* [WHAT YOU SHOULD DO]
Below this line is a set of entries; quote exactly the lines from the line that contains "Continue the Blender Python script for this scene: part 3, from" to the line that contains "tag(dn.build('dandelions', M_DAND), kind='stuff')", both lines included.

* [DATA FOR THE TASK]
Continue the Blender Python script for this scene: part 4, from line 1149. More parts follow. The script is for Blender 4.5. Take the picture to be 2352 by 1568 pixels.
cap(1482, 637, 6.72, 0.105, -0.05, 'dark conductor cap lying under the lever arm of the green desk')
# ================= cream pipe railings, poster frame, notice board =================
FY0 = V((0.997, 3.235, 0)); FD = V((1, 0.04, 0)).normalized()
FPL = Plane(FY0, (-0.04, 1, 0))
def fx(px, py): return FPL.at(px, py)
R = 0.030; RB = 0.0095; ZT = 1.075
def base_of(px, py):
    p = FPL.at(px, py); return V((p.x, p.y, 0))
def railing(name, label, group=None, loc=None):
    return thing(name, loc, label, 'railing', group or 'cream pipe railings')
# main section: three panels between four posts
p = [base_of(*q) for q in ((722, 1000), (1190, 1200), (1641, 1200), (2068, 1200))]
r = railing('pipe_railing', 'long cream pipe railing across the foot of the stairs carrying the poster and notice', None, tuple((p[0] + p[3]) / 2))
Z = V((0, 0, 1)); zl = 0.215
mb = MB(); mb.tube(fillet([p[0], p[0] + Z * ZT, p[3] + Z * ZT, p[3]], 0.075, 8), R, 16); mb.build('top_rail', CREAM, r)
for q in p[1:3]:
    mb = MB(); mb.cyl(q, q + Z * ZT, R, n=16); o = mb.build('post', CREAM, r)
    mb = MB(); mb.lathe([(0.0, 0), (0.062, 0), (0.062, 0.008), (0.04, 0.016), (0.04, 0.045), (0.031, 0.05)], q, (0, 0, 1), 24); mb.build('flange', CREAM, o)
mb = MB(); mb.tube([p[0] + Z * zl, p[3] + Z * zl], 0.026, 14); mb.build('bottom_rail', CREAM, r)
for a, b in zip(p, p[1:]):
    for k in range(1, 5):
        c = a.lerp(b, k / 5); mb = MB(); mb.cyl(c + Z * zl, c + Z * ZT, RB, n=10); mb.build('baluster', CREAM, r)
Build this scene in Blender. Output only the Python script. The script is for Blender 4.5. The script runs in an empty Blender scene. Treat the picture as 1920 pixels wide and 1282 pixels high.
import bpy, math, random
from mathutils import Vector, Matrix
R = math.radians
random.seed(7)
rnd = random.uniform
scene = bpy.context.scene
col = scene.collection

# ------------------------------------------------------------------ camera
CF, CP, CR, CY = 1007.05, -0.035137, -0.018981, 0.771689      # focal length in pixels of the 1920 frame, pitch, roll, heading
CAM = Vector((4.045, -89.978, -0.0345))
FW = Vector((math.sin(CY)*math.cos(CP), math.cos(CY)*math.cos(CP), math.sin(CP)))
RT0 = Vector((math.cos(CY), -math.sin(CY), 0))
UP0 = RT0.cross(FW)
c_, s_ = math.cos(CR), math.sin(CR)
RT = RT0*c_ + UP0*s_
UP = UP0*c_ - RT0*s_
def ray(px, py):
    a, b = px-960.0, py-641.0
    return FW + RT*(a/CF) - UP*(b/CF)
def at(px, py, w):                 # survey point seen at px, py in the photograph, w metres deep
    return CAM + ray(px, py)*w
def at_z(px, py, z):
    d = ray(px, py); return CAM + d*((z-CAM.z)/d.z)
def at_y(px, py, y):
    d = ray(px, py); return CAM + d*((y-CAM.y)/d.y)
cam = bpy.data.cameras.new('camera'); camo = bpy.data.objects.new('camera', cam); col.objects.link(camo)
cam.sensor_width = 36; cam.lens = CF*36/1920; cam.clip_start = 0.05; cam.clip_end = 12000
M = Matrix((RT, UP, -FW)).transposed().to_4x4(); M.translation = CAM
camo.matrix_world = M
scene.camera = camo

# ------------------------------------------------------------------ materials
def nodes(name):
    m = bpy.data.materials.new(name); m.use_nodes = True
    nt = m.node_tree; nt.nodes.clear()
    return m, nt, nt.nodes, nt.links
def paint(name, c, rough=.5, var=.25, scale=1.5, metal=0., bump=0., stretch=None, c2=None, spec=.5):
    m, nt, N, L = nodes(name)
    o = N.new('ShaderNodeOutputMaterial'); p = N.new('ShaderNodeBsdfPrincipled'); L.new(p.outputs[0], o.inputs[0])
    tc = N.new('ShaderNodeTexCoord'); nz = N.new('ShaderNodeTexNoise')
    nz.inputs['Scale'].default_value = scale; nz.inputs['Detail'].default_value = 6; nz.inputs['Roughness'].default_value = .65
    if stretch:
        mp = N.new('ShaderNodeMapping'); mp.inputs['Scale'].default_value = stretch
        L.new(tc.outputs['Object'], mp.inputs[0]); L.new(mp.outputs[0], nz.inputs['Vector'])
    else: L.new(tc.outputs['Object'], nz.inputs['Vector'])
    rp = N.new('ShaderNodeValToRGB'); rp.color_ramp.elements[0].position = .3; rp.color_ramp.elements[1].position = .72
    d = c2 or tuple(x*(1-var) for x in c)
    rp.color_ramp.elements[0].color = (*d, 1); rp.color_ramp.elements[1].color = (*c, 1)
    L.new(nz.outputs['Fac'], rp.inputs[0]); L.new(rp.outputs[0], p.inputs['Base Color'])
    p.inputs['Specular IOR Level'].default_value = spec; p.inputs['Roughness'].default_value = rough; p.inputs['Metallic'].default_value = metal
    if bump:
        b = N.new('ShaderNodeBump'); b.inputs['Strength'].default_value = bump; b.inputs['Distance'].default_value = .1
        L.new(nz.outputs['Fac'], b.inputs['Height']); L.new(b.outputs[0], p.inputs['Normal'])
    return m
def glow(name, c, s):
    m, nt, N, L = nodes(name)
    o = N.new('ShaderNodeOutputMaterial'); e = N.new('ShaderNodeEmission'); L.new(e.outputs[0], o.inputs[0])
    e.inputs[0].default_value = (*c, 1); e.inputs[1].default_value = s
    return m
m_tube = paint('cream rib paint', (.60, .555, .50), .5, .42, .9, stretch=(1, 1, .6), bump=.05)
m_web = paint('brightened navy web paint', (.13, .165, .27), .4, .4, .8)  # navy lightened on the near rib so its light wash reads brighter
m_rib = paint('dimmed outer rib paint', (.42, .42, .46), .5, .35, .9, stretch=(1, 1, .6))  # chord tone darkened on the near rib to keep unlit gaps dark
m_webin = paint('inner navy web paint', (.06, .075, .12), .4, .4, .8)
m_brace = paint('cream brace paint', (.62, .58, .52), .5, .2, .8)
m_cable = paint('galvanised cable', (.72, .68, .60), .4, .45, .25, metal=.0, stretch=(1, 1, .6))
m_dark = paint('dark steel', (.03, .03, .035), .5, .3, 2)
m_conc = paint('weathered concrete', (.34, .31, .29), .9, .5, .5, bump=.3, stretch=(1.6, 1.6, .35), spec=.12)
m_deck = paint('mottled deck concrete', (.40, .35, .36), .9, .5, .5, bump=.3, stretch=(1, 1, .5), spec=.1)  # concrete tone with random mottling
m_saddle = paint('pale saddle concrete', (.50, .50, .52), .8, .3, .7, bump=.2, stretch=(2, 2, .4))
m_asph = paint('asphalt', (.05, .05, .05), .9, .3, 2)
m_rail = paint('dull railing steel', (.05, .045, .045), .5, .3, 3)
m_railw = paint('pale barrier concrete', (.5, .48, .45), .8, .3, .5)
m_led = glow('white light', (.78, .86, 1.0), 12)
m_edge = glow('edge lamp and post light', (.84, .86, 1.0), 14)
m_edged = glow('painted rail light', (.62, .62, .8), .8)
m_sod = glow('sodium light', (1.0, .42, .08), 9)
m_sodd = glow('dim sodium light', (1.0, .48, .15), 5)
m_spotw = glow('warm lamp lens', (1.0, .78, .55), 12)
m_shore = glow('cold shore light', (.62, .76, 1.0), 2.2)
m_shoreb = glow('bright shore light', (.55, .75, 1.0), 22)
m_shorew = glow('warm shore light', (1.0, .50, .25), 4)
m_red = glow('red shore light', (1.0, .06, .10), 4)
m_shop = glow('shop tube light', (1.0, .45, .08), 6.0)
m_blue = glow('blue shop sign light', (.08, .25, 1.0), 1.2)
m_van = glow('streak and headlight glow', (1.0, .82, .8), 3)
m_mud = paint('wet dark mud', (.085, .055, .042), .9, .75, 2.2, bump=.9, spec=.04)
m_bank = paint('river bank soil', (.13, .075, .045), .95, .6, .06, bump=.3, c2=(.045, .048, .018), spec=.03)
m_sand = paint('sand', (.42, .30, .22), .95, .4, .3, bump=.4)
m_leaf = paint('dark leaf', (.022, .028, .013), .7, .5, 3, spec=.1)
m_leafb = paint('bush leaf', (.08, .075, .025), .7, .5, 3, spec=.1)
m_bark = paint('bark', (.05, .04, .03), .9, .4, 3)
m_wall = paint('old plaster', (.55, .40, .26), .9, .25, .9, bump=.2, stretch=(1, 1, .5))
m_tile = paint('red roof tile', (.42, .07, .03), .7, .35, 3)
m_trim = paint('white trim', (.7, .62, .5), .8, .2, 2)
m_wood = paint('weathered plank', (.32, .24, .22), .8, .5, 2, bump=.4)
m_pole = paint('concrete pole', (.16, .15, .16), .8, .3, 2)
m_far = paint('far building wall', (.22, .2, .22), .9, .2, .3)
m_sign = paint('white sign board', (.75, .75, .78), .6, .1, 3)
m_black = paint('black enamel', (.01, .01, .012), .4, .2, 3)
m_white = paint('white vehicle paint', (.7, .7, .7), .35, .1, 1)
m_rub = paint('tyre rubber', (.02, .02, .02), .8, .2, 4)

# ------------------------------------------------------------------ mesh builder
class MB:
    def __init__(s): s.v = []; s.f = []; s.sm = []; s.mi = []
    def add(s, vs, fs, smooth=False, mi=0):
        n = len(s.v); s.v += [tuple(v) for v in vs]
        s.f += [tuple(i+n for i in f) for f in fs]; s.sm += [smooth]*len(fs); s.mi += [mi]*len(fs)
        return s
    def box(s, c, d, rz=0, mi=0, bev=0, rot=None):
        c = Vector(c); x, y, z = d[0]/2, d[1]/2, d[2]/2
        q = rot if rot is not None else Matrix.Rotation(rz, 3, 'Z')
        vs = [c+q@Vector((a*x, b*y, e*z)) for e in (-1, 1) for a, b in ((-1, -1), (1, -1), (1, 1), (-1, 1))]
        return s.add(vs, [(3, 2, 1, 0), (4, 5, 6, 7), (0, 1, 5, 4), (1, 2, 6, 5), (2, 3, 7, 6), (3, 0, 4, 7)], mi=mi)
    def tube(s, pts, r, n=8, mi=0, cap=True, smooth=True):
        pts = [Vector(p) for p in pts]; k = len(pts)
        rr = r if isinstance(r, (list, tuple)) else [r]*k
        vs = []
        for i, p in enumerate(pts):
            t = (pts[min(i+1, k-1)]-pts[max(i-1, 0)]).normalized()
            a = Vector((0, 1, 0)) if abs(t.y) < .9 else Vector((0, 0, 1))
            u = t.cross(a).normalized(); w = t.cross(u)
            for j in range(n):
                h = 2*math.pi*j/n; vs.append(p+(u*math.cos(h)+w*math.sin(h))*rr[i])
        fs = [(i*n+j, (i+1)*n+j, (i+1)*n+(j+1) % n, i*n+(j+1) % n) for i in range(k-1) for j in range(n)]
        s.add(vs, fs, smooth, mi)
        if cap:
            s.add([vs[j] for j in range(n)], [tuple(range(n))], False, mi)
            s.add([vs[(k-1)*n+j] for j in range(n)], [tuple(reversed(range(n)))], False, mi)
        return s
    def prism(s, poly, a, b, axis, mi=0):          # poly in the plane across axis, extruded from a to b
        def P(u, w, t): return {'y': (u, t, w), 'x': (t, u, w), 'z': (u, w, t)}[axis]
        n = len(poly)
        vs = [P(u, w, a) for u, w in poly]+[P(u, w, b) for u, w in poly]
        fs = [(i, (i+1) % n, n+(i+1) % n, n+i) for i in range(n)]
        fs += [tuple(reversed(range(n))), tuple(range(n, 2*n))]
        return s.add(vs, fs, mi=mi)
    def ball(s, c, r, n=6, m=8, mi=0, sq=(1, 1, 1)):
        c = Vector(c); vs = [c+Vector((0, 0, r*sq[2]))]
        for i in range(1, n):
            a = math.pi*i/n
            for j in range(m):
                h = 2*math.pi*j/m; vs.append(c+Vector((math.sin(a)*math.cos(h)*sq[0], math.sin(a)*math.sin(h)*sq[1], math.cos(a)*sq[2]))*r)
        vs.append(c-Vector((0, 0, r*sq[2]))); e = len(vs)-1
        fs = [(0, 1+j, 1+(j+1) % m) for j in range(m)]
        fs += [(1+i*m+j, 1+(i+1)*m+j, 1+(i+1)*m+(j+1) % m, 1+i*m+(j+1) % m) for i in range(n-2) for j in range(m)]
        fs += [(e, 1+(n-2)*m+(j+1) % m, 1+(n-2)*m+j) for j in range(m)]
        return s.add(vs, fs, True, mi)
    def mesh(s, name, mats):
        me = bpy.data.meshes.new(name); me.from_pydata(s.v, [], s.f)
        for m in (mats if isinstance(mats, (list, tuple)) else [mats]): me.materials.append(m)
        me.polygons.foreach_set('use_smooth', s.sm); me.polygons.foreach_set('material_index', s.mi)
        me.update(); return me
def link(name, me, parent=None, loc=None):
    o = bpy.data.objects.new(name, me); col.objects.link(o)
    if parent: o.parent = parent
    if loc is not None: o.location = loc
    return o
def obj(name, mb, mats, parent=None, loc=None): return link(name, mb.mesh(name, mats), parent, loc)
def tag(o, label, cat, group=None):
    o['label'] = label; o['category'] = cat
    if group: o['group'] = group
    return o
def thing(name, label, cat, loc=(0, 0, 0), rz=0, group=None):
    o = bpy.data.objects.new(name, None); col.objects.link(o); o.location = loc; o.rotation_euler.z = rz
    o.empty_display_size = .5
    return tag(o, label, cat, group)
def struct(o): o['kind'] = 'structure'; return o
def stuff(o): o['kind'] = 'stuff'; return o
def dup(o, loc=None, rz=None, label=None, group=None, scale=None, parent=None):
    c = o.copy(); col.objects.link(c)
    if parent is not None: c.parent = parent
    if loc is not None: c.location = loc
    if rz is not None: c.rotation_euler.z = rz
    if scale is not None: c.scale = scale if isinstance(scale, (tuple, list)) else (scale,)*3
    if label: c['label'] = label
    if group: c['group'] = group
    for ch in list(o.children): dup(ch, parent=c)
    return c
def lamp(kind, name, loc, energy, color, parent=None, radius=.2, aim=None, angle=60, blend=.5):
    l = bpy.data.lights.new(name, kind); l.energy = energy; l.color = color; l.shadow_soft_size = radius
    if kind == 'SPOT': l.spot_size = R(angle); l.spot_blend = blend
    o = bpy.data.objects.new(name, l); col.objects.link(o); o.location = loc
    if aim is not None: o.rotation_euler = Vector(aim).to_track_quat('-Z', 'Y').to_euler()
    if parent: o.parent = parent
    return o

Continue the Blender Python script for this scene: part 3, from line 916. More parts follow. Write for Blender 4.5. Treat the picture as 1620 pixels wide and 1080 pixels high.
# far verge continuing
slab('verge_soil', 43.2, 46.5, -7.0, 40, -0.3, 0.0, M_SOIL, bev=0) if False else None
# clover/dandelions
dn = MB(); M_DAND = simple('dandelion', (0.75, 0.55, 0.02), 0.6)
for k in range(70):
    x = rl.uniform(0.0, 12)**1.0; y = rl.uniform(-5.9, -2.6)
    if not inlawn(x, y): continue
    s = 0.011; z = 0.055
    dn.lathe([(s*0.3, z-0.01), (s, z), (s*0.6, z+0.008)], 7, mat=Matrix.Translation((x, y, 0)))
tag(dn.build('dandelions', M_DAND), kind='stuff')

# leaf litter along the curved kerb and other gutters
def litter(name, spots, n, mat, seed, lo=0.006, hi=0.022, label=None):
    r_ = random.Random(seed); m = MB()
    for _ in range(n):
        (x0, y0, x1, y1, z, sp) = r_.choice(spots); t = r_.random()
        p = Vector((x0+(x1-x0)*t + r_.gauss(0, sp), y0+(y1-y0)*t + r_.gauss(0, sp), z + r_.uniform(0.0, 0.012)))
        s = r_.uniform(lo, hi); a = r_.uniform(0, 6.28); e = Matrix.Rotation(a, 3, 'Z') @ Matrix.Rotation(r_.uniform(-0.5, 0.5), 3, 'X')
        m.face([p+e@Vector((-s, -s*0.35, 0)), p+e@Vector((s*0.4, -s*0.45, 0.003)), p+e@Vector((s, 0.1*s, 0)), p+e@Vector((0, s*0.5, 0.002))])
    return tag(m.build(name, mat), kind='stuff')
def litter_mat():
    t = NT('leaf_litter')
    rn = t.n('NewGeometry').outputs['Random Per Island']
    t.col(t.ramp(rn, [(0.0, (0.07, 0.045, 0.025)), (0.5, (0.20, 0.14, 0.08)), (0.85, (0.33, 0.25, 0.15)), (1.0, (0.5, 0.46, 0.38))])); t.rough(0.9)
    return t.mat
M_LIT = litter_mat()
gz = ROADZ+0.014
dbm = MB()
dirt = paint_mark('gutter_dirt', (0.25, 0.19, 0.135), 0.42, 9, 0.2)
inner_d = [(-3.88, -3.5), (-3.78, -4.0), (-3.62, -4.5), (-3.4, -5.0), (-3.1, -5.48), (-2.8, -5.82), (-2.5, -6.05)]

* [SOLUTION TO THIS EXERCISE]
Continue the Blender Python script for this scene: part 3, from line 916. More parts follow. Write for Blender 4.5. Treat the picture as 1620 pixels wide and 1080 pixels high.
# far verge continuing
slab('verge_soil', 43.2, 46.5, -7.0, 40, -0.3, 0.0, M_SOIL, bev=0) if False else None
# clover/dandelions
dn = MB(); M_DAND = simple('dandelion', (0.75, 0.55, 0.02), 0.6)
for k in range(70):
    x = rl.uniform(0.0, 12)**1.0; y = rl.uniform(-5.9, -2.6)
    if not inlawn(x, y): continue
    s = 0.011; z = 0.055
    dn.lathe([(s*0.3, z-0.01), (s, z), (s*0.6, z+0.008)], 7, mat=Matrix.Translation((x, y, 0)))
tag(dn.build('dandelions', M_DAND), kind='stuff')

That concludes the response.